①教師が自分の持つ「特別権力」に気づいておらず、生徒を生徒としてではなく、一人の人間として見てしまうから。
②指導目的であれば、「体罰・讒言による指導は正当である」という、「常識」が一部共有されているから。(体罰に関しては桜宮高校の一件以来、社会全体の目が今まで以上に厳しくはなった)
③民間企業や大学では過去のものとなった「そのくらいのこと」と軽く済ませようとする人が未だ散見されるから。
ここで断っておくと、本書も述べているように、多くの教師は非常に職務に忠実で素晴らしい先生だということです。

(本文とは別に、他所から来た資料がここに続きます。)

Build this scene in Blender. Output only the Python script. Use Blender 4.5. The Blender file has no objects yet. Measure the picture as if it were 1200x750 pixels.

私自身が関わった先生方も、みなさん非常によい先生だったと感じております。
結局、問題が起きる原因を突き詰めると、一般社会と学校とのギャップではないかと思います。
「我が家の常識、世間の非常識」といえばいいのでしょうか、以下の本文が端的に状況を表していると思います。
「(セクハラ教師の「教師もただの一人の人間なんだな」という言を受けて、著者)教師が『ただの人間』じゃ困るわけですよね。今の話を全国の子どもたちや親が聞いたら『いや、ただの人間に教えてもらっているつもりはないんですけど、そう思って付き合わないといけないんですか』って言うと思いますが、違いますか?」
本書の内容を私自身の生活に活かすのであれば、
「私がやっていること(職務・私生活)は、常識や世間あるいは法に照らすとどういう評価を受けるのだろうか。」
ということを意識することだと思いました。
女子小学生・中学生向けの雑誌にSSHPのことが掲載された際には、多くの相談が寄せられたといいます。
これらの「セクハラ」は、決して「一部の教師」による「例外的な行為」などではないということです。
スクールライフを送る生徒やその親のみならず、教職員にこそ読んでもらいたい一冊であると感じました。